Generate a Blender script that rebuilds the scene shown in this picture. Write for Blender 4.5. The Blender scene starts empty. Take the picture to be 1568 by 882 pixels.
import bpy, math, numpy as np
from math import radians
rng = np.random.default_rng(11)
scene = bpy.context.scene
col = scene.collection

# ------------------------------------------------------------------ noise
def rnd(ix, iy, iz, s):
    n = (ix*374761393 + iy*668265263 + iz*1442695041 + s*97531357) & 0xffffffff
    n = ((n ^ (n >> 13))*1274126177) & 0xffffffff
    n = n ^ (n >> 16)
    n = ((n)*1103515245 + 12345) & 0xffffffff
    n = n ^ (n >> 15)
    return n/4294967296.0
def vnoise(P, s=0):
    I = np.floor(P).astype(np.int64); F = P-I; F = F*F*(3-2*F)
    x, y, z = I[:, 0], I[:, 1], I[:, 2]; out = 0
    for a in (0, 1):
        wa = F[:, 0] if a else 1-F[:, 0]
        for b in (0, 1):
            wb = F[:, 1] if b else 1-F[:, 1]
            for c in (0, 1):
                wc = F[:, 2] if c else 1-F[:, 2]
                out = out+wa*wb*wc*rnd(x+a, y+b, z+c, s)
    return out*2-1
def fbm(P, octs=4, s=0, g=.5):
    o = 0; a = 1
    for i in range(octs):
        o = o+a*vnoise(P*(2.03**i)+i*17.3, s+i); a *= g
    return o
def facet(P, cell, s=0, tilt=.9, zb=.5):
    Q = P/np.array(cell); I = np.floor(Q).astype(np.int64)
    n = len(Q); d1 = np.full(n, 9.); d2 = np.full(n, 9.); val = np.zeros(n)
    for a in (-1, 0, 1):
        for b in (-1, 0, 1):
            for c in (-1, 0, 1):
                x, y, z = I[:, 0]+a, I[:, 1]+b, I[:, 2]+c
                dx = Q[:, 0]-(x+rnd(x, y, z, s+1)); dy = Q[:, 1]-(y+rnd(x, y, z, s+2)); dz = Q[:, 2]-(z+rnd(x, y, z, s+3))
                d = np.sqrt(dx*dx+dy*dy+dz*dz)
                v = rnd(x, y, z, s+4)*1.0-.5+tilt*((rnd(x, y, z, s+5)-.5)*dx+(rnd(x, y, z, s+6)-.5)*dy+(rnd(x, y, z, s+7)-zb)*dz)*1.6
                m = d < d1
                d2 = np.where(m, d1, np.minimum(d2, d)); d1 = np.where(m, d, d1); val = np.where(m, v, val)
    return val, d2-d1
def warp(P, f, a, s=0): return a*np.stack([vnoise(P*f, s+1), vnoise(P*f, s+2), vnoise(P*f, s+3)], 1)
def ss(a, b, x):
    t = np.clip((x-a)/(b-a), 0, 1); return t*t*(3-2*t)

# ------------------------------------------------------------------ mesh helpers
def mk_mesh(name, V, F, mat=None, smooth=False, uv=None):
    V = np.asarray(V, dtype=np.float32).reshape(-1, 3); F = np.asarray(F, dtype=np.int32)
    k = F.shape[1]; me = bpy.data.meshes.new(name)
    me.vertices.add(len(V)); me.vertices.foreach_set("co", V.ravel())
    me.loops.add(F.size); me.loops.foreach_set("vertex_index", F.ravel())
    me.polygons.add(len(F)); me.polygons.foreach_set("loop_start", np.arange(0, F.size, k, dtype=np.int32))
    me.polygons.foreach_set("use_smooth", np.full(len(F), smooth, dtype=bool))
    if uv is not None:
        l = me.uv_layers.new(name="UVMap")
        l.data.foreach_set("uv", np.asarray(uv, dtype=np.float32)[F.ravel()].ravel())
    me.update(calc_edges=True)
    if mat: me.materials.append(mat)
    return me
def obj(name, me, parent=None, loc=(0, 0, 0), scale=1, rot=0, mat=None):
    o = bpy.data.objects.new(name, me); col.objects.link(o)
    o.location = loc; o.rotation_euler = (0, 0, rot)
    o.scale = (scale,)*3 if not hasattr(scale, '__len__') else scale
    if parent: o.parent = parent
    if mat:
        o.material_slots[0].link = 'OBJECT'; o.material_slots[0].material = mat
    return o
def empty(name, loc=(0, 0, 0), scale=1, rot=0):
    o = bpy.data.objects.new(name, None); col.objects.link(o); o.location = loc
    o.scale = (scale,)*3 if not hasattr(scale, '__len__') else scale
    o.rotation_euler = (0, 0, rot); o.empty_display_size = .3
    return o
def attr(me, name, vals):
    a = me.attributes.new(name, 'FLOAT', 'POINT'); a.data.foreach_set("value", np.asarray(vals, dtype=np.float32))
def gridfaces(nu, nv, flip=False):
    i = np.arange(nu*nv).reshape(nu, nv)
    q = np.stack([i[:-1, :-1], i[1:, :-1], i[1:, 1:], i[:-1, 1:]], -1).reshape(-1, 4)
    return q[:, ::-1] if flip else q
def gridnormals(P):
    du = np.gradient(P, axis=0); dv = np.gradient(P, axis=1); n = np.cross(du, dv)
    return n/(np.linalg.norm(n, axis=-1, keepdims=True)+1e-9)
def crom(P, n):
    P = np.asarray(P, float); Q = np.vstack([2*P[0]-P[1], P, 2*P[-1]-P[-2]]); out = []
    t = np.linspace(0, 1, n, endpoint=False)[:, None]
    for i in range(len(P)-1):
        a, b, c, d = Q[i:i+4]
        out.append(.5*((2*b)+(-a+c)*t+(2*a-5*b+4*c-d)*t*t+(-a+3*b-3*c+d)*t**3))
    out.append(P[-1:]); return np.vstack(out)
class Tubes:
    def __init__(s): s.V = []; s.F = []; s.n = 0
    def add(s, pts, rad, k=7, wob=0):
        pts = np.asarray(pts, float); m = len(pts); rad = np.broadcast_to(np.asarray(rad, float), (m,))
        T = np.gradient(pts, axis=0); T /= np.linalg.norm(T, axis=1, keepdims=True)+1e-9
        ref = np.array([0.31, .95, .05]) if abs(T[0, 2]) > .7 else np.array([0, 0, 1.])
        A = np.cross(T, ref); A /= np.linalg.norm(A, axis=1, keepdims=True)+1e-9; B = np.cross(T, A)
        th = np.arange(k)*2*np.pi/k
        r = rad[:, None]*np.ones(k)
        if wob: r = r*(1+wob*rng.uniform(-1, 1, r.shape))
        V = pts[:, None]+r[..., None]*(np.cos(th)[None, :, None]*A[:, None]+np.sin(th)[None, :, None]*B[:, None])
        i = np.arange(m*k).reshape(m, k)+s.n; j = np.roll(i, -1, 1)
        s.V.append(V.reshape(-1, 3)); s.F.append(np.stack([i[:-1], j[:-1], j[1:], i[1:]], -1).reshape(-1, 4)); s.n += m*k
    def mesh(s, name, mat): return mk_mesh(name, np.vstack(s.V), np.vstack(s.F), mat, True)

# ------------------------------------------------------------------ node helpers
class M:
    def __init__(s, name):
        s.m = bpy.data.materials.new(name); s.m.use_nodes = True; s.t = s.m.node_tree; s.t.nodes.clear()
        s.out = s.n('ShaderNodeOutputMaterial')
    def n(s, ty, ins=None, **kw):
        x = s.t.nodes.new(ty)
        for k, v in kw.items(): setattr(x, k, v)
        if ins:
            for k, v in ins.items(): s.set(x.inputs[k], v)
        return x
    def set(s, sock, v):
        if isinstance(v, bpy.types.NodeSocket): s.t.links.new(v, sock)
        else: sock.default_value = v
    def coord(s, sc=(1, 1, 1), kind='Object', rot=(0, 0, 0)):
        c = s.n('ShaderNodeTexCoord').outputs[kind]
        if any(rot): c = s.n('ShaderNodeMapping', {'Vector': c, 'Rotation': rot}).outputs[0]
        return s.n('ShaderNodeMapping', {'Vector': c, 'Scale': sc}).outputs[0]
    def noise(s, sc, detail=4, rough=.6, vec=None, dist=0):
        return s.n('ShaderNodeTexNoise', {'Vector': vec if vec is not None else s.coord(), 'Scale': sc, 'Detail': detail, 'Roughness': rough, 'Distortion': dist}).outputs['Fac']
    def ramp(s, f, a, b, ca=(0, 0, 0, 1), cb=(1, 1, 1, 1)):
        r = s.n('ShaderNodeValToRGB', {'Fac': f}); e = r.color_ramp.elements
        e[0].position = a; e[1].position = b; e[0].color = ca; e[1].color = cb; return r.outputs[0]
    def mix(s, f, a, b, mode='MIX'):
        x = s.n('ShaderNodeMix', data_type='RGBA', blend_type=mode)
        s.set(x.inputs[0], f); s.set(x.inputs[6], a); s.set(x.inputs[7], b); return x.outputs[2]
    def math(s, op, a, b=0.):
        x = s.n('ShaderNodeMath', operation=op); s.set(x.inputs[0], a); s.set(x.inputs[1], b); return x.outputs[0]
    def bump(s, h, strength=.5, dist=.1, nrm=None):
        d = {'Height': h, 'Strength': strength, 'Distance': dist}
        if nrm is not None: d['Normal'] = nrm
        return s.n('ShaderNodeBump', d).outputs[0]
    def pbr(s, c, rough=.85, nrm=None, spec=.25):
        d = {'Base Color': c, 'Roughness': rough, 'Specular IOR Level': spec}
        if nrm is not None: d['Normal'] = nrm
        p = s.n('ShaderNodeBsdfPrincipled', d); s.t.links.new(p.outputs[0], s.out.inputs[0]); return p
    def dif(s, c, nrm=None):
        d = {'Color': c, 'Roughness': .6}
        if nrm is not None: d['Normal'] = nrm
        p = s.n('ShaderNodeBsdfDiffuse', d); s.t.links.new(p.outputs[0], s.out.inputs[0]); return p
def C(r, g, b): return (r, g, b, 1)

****

▶ **REQUIREMENT**
Collect each line holding the string "scene".

▶ **TASK RESPONSE**
Generate a Blender script that rebuilds the scene shown in this picture. Write for Blender 4.5. The Blender scene starts empty. Take the picture to be 1568 by 882 pixels.
scene = bpy.context.scene
col = scene.collection